The fire that burned through 400 acres southeast of Glenwood Springs last week is is now fully contained. Many of the firefighters were reassigned over the weekend. The focus now is monitoring hot spots and maintaining a fire line containing the blaze.

As crews fought the flames they found a surprise beyond the big smoke plumes. An archaeological site above Glenwood Springs was literally unveiled by the fire. As crews hacked away at brush they found a depression-era campground built by the Civilian Conservation Corps. Aspen Public Radio’s Marci Krivonen reports.

Its Friday and a group of archaeologists from the Bureau of Land Management head to an area, above the Red Canyon Fire. They are relieved to find the old campground didn’t burn, but it was a close call. Fresh cut stumps and stacks of branches sat near an old outhouse.

Credit Marci Krivonen
A crew of archaeologists from the BLM checked out the site after fire crews had cut away brush there.

To protect an aging wood outhouse from fire, crews had cleared thick brush that obscured it before the fire. Picnic tables and fire grates built alongside in the 1930’s also survived.

"There’s a little hearth back in there. They were part of the picnic tables and they’re almost 80 years old, if you can believe it, all of these features," says archaeologist Erin Leifeld.

She says these artifacts have historical value. A crew of the Civilian Conservation Corps built them.   The CCC was one of the New Deal programs that FDR hoped would end the Great Depression.   At its height, more than 3 million men worked at CCC camps across the country.

"It’s sort of a unique, very small blip in time that we get to see these features being built by very specific people.
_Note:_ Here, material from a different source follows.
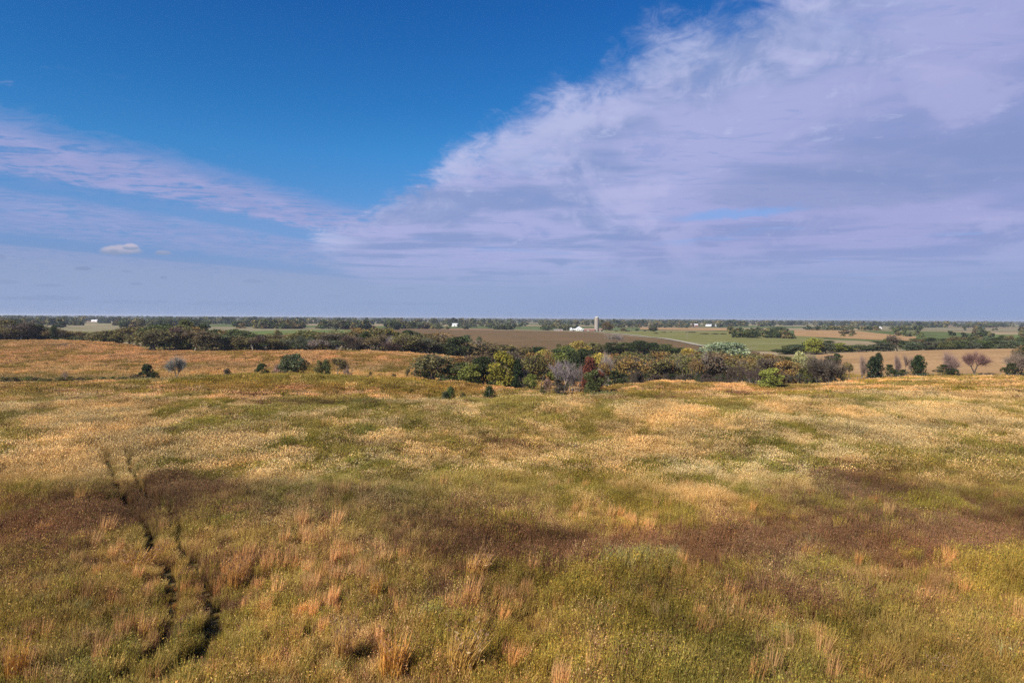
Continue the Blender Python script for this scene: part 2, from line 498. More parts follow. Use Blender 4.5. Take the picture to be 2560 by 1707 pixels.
# ------------------------------------------------------------------ field sheets, road, tracks
def field_mat(name, c1, c2, scale=0.05, c3=None, fine=1.0, rows=0.0):
    m, nt, e, b = new_mat(name)
    geo = nt.nodes.new('ShaderNodeNewGeometry')
    pos = geo.outputs['Position']
    n1 = e.noise(pos, scale, 6, 0.62)
    c = e.mix(e.step(n1, 0.36, 0.64), c1, c2)
    if c3:
        mp = nt.nodes.new('ShaderNodeMapping'); nt.links.new(pos, mp.inputs[0]); mp.inputs['Scale'].default_value = (0.35, 1, 1)
        c = e.mix(e.step(e.noise(mp.outputs[0], scale * 2.3, 6, 0.6), 0.52, 0.66), c, c3)
    k = e.step(e.noise(pos, fine, 4, 0.65), 0.25, 0.75, 0.72, 1.25)
    c = e.mix(1.0, c, e.vec(k, k, k), 'MULTIPLY')
    nt.links.new(c, b.inputs['Base Color'])
    b.inputs['Roughness'].default_value = 1.0
    b.inputs['Specular IOR Level'].default_value = 0.0
    return m


def sheet(name, top, bot, mat, lift=0.1, nu=60, nr=36, dmin=150, label=None, cat='field'):
    """top and bottom: lists of (u, v, least distance) or (u, None, distance)"""
    def line(pts):
        P = [gpt(p[0], p[2]) if p[1] is None else hit(p[0], p[1], p[2] if len(p) > 2 else dmin) for p in pts]
        us = np.array([p[0] for p in pts], float)
        P = np.array([(p.x, p.y) for p in P])
        s = np.linspace(us[0], us[-1], nu)
        return np.stack([np.interp(s, us, P[:, 0] / P[:, 1]), np.exp(np.interp(s, us, np.log(P[:, 1])))], 1)
    T, B = line(top), line(bot)
    t = np.linspace(0, 1, nr)[:, None]
    ratio = B[None, :, 0] * (1 - t) + T[None, :, 0] * t
    dep = np.exp(np.log(B[None, :, 1]) * (1 - t) + np.log(T[None, :, 1]) * t)
    x, y = ratio * dep, dep
    z = ground_z(x, y) + lift
    V = np.stack([x, y, z], -1).reshape(-1, 3)
    i, j = np.meshgrid(np.arange(nr - 1), np.arange(nu - 1), indexing='ij')
    q = np.stack([i * nu + j, i * nu + j + 1, (i + 1) * nu + j + 1, (i + 1) * nu + j], -1).reshape(-1, 4)
    o = link(name, mesh_np(name, V, None, q, None, True, mat))
    return tag(o, label, cat, kind='structure')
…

A lot of times when we’re recording things like Native American sites or cow camps, we don’t have a clear indication of when they were built or by who it was built," she says.

This site is special, she says, because they have records and even newspaper clippings of when the campground was built.

With the old outhouse now exposed, the archeologists want to protect it. There is already graffiti on the inside walls.  The BLM team installed a sign that reads, “Enjoy! Don’t Destroy Your American Heritage!”  Archaeologist John Brogan says the structure’s in pretty good shape.

"It’s kind of a unique structure, something like this you’re not going to see again. It’s hard to get poetic about an outhouse, but it’s really interesting and a well-built structure."

Because this one is well-preserved, the BLM hopes to restore it. 

"It is a pretty great location, I mean the trail’s really accessible and I think a lot of people come up here to look out over the Valley. So, we had been starting to talk about whether we could stabilize it to make it last for another 80 years," says Erin Leifeld.

Trails, roads, buildings and campgrounds were built by the CCC throughout Garfield County.